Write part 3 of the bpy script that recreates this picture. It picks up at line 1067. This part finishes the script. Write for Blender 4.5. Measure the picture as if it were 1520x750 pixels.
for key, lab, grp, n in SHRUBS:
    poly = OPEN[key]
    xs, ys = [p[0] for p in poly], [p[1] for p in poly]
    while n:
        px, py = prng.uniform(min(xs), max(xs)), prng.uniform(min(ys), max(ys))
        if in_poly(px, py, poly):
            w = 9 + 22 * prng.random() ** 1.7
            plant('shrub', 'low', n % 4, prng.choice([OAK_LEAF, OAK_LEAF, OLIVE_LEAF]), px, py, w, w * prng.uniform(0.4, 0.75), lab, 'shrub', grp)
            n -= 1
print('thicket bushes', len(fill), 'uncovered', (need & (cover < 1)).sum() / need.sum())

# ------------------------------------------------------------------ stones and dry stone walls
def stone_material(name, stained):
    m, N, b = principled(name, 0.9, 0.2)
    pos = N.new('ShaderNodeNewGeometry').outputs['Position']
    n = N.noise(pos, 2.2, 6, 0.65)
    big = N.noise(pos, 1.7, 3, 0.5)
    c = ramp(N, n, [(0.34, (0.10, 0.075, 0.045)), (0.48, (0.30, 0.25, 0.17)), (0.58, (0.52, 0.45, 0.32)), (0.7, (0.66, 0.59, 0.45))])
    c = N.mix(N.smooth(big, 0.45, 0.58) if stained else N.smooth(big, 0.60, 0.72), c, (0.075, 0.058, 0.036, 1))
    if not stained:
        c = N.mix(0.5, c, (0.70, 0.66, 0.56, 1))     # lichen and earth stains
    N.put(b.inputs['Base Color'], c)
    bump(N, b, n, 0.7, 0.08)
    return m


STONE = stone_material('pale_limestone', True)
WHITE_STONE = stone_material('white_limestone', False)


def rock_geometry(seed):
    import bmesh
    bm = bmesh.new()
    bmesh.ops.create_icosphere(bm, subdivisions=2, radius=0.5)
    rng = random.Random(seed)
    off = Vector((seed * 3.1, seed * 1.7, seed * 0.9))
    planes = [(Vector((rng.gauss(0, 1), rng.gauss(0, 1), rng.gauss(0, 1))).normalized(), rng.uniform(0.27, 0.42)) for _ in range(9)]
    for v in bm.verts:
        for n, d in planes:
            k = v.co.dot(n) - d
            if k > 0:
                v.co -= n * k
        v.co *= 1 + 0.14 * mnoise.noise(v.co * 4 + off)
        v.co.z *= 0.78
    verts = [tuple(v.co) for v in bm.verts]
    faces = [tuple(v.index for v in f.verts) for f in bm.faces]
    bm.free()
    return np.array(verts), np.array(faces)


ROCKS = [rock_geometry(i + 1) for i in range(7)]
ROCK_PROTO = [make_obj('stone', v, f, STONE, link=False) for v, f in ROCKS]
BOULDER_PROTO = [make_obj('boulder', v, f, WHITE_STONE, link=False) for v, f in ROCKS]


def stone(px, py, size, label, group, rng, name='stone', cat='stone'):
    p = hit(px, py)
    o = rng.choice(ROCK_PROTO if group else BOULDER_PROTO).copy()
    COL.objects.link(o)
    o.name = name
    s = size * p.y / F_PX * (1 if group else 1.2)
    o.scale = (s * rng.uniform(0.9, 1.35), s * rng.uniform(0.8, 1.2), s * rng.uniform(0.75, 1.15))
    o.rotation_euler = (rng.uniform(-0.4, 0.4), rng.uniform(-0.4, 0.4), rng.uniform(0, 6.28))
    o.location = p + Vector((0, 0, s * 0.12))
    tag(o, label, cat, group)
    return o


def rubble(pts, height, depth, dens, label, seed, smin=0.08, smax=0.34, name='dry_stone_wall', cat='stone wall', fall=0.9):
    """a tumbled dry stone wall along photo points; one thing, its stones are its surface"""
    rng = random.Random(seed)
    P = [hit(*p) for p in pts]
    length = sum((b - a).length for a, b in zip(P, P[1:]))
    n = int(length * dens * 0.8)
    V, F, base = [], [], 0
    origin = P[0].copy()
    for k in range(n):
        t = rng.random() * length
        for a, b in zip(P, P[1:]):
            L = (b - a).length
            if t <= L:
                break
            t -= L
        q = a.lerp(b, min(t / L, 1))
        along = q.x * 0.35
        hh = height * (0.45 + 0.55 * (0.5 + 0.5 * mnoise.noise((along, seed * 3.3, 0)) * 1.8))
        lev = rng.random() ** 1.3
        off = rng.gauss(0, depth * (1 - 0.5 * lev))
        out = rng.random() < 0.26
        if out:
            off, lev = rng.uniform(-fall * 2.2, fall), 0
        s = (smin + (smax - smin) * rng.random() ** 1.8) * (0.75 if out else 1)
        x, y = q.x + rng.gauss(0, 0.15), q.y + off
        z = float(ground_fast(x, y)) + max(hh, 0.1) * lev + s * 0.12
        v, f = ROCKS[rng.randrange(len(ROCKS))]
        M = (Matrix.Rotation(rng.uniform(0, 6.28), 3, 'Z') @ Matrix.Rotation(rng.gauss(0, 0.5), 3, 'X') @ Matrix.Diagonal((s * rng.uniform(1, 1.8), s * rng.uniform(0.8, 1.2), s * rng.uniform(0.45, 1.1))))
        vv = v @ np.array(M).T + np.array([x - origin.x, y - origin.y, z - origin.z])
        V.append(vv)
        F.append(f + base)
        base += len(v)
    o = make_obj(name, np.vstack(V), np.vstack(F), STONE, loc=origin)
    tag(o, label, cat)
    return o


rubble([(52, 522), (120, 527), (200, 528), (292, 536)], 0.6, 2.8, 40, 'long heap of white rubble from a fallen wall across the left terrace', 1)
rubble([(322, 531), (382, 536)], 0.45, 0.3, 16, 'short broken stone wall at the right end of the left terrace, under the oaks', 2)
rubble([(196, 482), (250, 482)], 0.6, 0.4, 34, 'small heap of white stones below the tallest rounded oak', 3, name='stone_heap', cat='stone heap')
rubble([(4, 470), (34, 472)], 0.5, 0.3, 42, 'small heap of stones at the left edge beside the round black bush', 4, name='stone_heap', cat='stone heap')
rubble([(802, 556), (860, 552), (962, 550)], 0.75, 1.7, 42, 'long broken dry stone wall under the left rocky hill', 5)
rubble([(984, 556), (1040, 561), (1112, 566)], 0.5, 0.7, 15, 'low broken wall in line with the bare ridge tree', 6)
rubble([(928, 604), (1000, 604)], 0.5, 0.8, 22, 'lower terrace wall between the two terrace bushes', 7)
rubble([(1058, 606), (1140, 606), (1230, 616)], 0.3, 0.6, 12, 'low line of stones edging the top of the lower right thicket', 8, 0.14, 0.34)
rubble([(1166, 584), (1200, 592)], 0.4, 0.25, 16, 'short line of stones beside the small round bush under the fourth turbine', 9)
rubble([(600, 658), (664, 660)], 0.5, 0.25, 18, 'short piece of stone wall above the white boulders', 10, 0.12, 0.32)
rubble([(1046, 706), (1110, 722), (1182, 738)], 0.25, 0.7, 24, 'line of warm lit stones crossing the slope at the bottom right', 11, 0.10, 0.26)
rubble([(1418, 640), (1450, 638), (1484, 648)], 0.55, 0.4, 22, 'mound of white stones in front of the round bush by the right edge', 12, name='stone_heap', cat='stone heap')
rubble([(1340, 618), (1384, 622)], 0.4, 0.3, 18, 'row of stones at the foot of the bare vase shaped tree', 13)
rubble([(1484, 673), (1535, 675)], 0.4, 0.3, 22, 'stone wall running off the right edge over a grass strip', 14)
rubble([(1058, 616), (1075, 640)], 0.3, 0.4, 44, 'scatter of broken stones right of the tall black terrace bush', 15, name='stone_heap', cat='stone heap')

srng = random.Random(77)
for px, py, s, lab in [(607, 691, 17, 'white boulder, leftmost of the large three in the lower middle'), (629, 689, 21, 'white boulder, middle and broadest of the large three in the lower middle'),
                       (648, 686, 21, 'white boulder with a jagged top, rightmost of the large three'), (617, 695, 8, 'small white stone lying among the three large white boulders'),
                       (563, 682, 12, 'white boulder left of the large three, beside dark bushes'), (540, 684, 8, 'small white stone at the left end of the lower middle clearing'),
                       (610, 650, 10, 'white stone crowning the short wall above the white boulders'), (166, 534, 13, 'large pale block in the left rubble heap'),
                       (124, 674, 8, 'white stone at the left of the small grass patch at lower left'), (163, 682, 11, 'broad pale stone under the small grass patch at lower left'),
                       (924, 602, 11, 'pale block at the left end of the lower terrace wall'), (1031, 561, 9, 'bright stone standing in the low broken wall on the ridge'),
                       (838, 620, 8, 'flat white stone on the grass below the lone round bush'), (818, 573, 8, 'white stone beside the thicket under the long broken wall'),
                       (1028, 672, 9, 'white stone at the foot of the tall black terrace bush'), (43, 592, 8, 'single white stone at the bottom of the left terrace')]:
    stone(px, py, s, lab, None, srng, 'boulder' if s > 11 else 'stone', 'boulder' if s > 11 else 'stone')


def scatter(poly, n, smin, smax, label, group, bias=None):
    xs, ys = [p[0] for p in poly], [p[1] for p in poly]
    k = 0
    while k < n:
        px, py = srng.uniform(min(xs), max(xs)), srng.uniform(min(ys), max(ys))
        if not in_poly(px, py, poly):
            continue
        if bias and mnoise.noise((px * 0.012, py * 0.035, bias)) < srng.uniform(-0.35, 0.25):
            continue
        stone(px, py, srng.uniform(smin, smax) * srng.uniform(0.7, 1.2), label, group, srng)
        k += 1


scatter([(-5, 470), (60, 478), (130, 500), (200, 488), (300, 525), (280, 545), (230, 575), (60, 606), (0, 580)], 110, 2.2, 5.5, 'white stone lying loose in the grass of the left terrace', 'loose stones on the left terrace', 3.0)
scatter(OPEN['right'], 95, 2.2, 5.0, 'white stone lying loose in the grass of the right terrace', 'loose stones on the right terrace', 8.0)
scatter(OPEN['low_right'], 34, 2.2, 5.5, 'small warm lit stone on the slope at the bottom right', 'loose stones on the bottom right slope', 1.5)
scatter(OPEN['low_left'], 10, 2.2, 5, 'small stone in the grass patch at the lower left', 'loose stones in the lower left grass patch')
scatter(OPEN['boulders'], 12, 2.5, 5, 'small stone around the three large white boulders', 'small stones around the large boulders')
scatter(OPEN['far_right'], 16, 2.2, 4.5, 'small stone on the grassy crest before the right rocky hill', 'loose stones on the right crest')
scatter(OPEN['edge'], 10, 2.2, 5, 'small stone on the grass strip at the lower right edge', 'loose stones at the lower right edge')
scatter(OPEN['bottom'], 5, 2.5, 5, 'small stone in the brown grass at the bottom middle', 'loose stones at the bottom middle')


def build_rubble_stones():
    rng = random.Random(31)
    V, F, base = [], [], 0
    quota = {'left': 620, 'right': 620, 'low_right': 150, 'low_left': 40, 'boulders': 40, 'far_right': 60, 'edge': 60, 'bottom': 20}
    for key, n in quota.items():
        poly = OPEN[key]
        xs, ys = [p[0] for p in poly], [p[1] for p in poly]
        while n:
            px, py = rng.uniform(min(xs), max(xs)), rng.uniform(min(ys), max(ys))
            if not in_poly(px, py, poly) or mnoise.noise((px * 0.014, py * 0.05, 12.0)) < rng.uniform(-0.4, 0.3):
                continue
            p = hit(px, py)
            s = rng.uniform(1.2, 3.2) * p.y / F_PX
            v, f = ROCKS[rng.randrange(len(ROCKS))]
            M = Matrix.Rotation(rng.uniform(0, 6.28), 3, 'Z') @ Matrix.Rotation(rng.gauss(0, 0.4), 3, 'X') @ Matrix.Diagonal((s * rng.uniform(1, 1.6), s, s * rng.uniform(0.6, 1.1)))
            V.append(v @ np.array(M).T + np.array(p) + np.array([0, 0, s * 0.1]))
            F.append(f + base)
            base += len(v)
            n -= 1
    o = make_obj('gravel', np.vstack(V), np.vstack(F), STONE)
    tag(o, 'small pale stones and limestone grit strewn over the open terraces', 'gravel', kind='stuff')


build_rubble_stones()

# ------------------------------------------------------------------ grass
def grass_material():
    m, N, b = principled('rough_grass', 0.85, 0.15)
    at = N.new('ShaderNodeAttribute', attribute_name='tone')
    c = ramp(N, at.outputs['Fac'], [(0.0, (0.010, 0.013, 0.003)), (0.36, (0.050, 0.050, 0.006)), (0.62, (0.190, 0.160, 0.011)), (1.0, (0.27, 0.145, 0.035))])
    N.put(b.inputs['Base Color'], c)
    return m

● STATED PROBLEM
Begin with the first line of the data above and, please, print each line exactly until you have printed the line containing "w = 9 + 22 * prng.random() ** 1.7"; print nothing else.

● SOLUTION TO THE EXERCISE
Write part 3 of the bpy script that recreates this picture. It picks up at line 1067. This part finishes the script. Write for Blender 4.5. Measure the picture as if it were 1520x750 pixels.
for key, lab, grp, n in SHRUBS:
    poly = OPEN[key]
    xs, ys = [p[0] for p in poly], [p[1] for p in poly]
    while n:
        px, py = prng.uniform(min(xs), max(xs)), prng.uniform(min(ys), max(ys))
        if in_poly(px, py, poly):
            w = 9 + 22 * prng.random() ** 1.7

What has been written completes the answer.